Tue, Feb 13, 2007

code Plain Text Script

Posted at 10:32 pm MST to Code

I've joined Critters, a writers' on-line workshop and critiquing group that has a good reputation. I read a lot of blogs by writers, professional editors and such. I saw Critters mentioned several places before I visited the site.

The deal is that if I critique other people's stories, at least one a week, three weeks out of four on the average, when I have a complete story I can have it put into the queue and lots of other people will critique it.

The kicker is that submissions need to be plain text, and the Techlands stories don't exist in plain text. They are typed and revised directly in xhtml-transitional format, using a text editor that leaves all of the tags visible and can validate the formatting.

I don't mind HTML tags... before I found my niche in Configuration Management I worked on bug fixes, new features and technical support for an SGML editor. HTML tags and entities make sense to me: no worse than extra punctuation (though a little bulkier) at least when dealing with something that doesn't involve complex tables.

The editor was written in C and ran on both Windows and OS/2. That job was where I was introduced to OS/2, which I ran on my home machines for several years, until general software and device drivers were too hard to find, and Linux became available.

Where most people write text and then need to wrap it in HTML tags (often using various tools to do it), I've been writing HTML and needed a tool to clean out the tags. So my latest non-work-related coding has been a Perl tool to strip and translate the tags and put the resulting text into a reasonable plain-text format, with hard linefeeds inside the paragraphs, blank lines between paragraphs, etc.

I threw in a wordcount routine while I was at it. Two of them, actually: one count is actual words -- as in pieces of text with white-space on each side -- and the other is closer to the standard word count that publishers use: character count divided by 6.

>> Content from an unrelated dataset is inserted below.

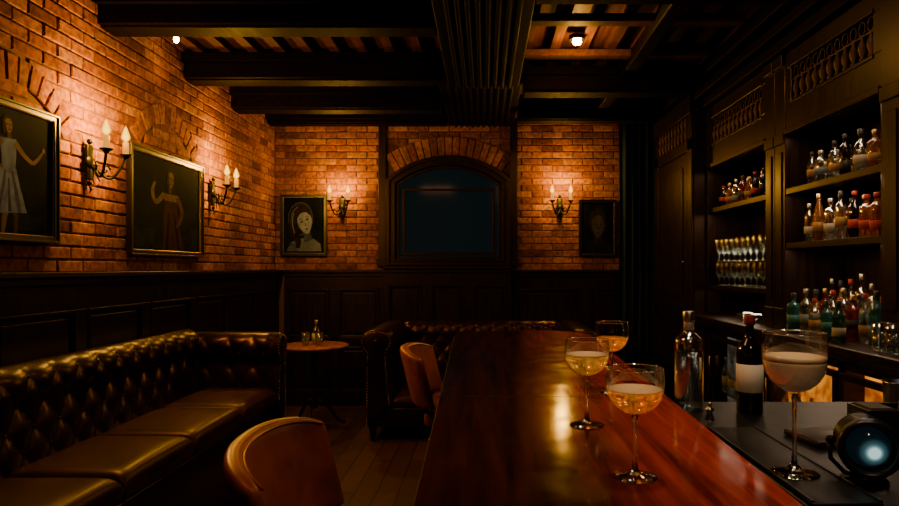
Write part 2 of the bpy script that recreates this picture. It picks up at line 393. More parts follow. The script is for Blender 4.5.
beam(15,XL,-.29,2.5,2.72,zb,ZC-.05)
beam(16,.27,1.62,3.40,3.58,zb+.05,ZC-.05)
beam(17,.31,1.62,5.1,5.34,zb,ZC-.05)
beam(18,.31,1.62,6.1,6.3,zb,ZC-.05)
beam(19,XL,-.39,6.6,6.78,zb+.08,ZC-.05)
beam(20,.28,1.62,4.02,4.12,zb+.13,ZC-.05,steps=False,mat=PLANK)
beam(21,.28,1.62,4.68,4.78,zb+.13,ZC-.05,steps=False,mat=PLANK)
beam(22,1.05,1.15,3.6,6.08,zb+.08,ZC-.05,steps=False)

# ---------------------------------------------------------------- bar counter
bar=root('bar_counter',(.17,1.8,0),'long polished dark red-brown wooden bar counter with rounded end','bar counter')
def baroutline(ins=0):
    P=[]
    L=lambda y:-.105-.022*(y-.9)+ins
    R=lambda y:.463+.035*(y-.9)-ins
    y0=.15+ins; y1=3.60-ins
    P.append((R(y0),y0))
    r=.27
    for k in range(13):
        a=pi/2*k/12; P.append((R(y1-r)-r+r*math.cos(a),y1-r+r*math.sin(a)))
    for k in range(13):
        a=pi/2+pi/2*k/12; P.append((L(y1-r)+r+r*math.cos(a),y1-r+r*math.sin(a)))
    P.append((L(y0),y0)); return P
def slab(mb,z0,z1,ins0,ins1,mi=0):
    A=[(x-.17,y-1.8,z0) for x,y in baroutline(ins0)]; B=[(x-.17,y-1.8,z1) for x,y in baroutline(ins1)]
    n=len(A); mb.add(A+B,[tuple(range(n))[::-1],tuple(range(n,2*n))]+[(k,(k+1)%n,n+(k+1)%n,n+k) for k in range(n)],mi)
mb=MB()
prof=[(1.052,.008),(1.060,.002),(1.070,0),(1.098,0),(1.103,.001),(1.105,.003)]
n=len(baroutline())
vs=[];fs=[]
for z,i in prof: vs+=[(x-.17,y-1.8,z) for x,y in baroutline(i)]
for r in range(len(prof)-1):
    for k in range(n): fs.append((r*n+k,r*n+(k+1)%n,(r+1)*n+(k+1)%n,(r+1)*n+k))
fs.append(tuple(range(n))[::-1])
mb.add(vs,fs,1)
mb.add([(x-.17,y-1.8,1.105) for x,y in baroutline(.003)],[tuple(range(n))],0)
mb.box(-.30,.31,-.058,-.053,1.1045,1.1053,1)
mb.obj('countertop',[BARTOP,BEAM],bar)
mb=MB(); slab(mb,1.02,1.051,.05,.035); slab(mb,.99,1.019,.075,.06); mb.obj('edge_moulding',BEAM,bar,bevel=.004)
mb=MB(); mb.box(-.05,.27,-1.45,1.6,.08,.989); mb.box(-.03,.25,-1.43,1.58,.002,.08)
for k in range(5):
    a=-1.4+k*.6; mb.box(-.065,-.05,a,a+.5,.2,.9); mb.box(-.072,-.065,a+.05,a+.45,.26,.84)
mb.obj('bar_body',DWOODV,bar,bevel=.005)
mb=MB(); mb.tube([(-.17,-1.4,.2),(-.17,1.5,.2)],.018,10)
for k in range(4): mb.tube([(-.17,-1.3+k*.9,.2),(-.05,-1.3+k*.9,.2)],.01,8)
mb.obj('foot_rail',BRASS,bar)

st=root('bar_station',(.85,1.33,0),'dark stone-topped bartender work station','counter')
mb=MB(); mb.box(-.35,.35,-.49,.47,1.05,1.08); mb.obj('worktop',STONE,st,bevel=.004)
mb=MB(); mb.box(-.32,.33,-.47,.45,.0,1.049); 
for k in range(2): mb.box(-.30+k*.31,-.01+k*.31,.45,.465,.15,.95)
mb.obj('station_body',DWOOD,st,bevel=.004)
mat_=MB(); mat_.rbox(-.055,.055,-.24,.24,0,.008,.003,2); mat_.box(-.055,-.050,-.235,.235,.007,.0102); mat_.box(.050,.055,-.235,.235,.007,.0102)
o=mat_.obj('bar_mat',RUBBER,loc=(.56,1.24,1.0802)); tag(o,'smooth dark rubber bar mat on the work station','bar mat')

# ---------------------------------------------------------------- glasses
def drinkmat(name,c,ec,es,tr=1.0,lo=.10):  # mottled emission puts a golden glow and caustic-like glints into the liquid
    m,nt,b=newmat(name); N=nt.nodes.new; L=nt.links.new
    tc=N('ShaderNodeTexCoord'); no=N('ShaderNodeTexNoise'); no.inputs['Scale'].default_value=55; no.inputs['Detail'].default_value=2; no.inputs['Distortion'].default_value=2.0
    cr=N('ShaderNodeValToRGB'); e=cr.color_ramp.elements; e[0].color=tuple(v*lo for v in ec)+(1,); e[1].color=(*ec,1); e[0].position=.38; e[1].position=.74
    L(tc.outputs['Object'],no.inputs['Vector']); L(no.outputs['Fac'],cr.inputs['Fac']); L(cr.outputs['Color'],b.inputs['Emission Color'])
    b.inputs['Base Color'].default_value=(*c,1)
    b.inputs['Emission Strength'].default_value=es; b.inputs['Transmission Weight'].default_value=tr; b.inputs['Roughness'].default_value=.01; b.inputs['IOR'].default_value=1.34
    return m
DR1=drinkmat('amber_drink',(1,.40,.05),(1,.32,.005),.42)
DR2=drinkmat('pale_gold_drink',(1,.66,.24),(1,.46,.05),.32)
DR3=drinkmat('creamy_drink',(.80,.60,.36),(1,.58,.24),.06,.0,.6)
FOAM=plain('cream_foam',(.82,.66,.42),.8,bump=.5,bscale=260,spec=.1)
RIM=plain('glass_rim',(.95,.9,.85),.08,metal=1)
def coupe(name,loc,h,R,fill,drink,foam,label):
    k=h/.19; q=R/.0465
    r=root(name,loc,label,'cocktail glass',group='filled cocktail glasses on the bar')
    mb=MB(); P=[(0,0),(.035*q,0),(.0358*q,.0015),(.030*q,.0038),(.012*q,.007),(.0055,.013),(.0036,.03),(.0032,.055),(.0036,.095),(.006,.1065),(0,.1085)]
    mb.lathe([(a,b*k) for a,b in P],36); mb.obj('stem',RGLASS,r)
    B=[(0,.109),(.010,.1105),(.023,.1155),(.034,.1240),(.0418,.1355),(.0460,.149),(.0468,.163),(.0462,.177),(.0452,.190)]
    mb=MB(); mb.lathe([(a*q,b*k) for a,b in B],44); mb.obj('bowl',GLASS,r)
    mb=MB(); rr=.0452*q; mb.lathe([(rr-.0009,.1898*k),(rr,.1906*k),(rr+.0009,.1898*k),(rr,.1890*k),(rr-.0009,.1898*k)],44); mb.obj('rim',RIM,r)
    def rad(z):
        for (a,b),(c,d) in zip(B,B[1:]):
            if b<=z<=d: return a+(c-a)*(z-b)/(d-b)
    mb=MB(); D=[(0,.1108*k)]
    z=.112
    while z<fill: D.append((max(.002,(rad(z)-.0014)*q),z*k)); z+=.004
    D.append(((rad(fill)-.0014)*q,fill*k)); D.append((0,fill*k)); mb.lathe(D,40); mb.obj('drink',drink,r)
    if foam:
        t=foam
        mb=MB(); f=fill+.0003; mb.lathe([(0,f*k),((rad(f)-.0014)*q,f*k),((rad(f+t)-.0016)*q,(f+t)*k),((rad(f+t)-.006)*q,(f+t+.001)*k),(0,(f+t+.0005)*k)],40); mb.obj('foam',FOAM,r)
    return r
ZB=1.1054
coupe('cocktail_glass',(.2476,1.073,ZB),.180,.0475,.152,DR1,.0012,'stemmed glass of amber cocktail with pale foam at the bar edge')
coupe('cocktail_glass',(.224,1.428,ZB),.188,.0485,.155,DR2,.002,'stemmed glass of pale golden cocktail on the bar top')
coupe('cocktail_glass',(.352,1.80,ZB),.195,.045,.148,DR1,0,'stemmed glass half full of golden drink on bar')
coupe('cocktail_glass',(.545,1.145,1.0884),.248,.0535,.152,DR3,.006,'tall stemmed glass of creamy foamed cocktail on the bar mat')

# ---------------------------------------------------------------- bottles
LABW=plain('label_white',(.42,.38,.31),.6); LABR=plain('label_red',(.36,.03,.012),.6); LABG=plain('label_gold',(.30,.16,.04),.5); LABK=plain('label_black',(.02,.02,.02),.5)
LABB=plain('label_teal',(.04,.18,.18),.6); LABC=plain('label_grey_blue',(.14,.18,.20),.6)
CAPK=plain('cap_black',(.02,.02,.02),.4); CAPR=plain('cap_red',(.22,.015,.01),.4); CAPG=plain('cap_gold',(.6,.4,.15),.3,metal=1); CAPS=plain('cap_silver',(.6,.6,.6),.3,metal=1)
def liq(n,c): return plain(n,c,.06,trans=.7,coat=1)
BAMB=liq('bottle_amber',(.40,.14,.02)); BRED=liq('bottle_red',(.24,.014,.008)); BGRN=liq('bottle_green',(.02,.12,.06)); BDRK=liq('bottle_dark',(.010,.006,.005)); BTEAL=liq('bottle_teal',(.04,.22,.20)); BORG=liq('bottle_orange',(.50,.14,.02))
BCLR=glassmat('bottle_clear',(.84,.86,.84),.22,.95,.08)
def bottle(loc,h,R,shape,body,label,cap,text,group,lz=(.18,.45),detail=24):
    S={'wine':[(0,.0),(.92,0),(1,.015),(1,.60),(.95,.65),(.78,.70),(.48,.755),(.36,.79),(.32,.83),(.32,.93),(.36,.935),(.36,.95),(0,.95)],
       'spirit':[(0,0),(.95,0),(1,.012),(1,.66),(.97,.70),(.75,.74),(.42,.775),(.34,.80),(.33,.92),(.38,.925),(.38,.94),(0,.94)],
       'squat':[(0,0),(.94,0),(1,.02),(1,.54),(.9,.62),(.6,.69),(.36,.73),(.30,.77),(.30,.90),(.4,.905),(.4,.92),(0,.92)],
       'slim':[(0,0),(.93,0),(1,.01),(.97,.45),(.85,.60),(.6,.72),(.42,.80),(.36,.86),(.36,.94),(0,.94)]}[shape]
    mb=MB(); mb.lathe([(a*R,b*h) for a,b in S],detail)
    o=mb.obj('bottle',body,loc=loc); tag(o,text,'bottle',group)
    if label:
        mb=MB(); a,b=lz; mb.lathe([(R*1.0,a*h),(R*1.025,a*h+.0005),(R*1.025,b*h),(R*1.0,b*h+.0005)],detail)
        mb.obj('bottle_label',label,o)
    top=S[-1][1]; mb=MB(); mb.lathe([(0,top*h-.012),(.40*R,top*h-.012),(.42*R,top*h-.005),(.42*R,h-.002),(.38*R,h),(0,h)],16); mb.obj('bottle_cap',cap,o)
    return o
b1=bottle((.535,1.706,1.0802),.257,.0365,'spirit',GLASSB,None,CAPS,'clear glass spirit bottle with silver cap on the work station','bottles on the work station',detail=44)
mb=MB(); mb.lathe([(.0125,.208),(.0135,.2085),(.0135,.238),(.0125,.2385)],30); mb.obj('neck_seal',plain('neck_foil',(.62,.62,.60),.35,metal=.5),b1)
mb=MB(); mb.lathe([(0,.004),(.0335,.004),(.035,.010),(.035,.150),(0,.150)],36); mb.obj('clear_spirit',glassmat('clear_spirit',(.90,.95,.97),.10,.9,.04,(.85,.95,1),.45),b1)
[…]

I'm not generating manuscript submission format, yet. The Critters style is a bit different and aimed a bit more to on-line rather than hardcopy readers. But if or when I want to generate submission format from HTML, this provides a base to work from.

The truly geeky way to do the reformatting would probably be to generate an alternate printing CSS format for the HTML that would make it print out in the standard format. Maybe I'll eventually use that as a project to seriously learn CSS. I want to pick up the new 3rd edition of CSS: The Definitive Guide from O'Reilly, first, though.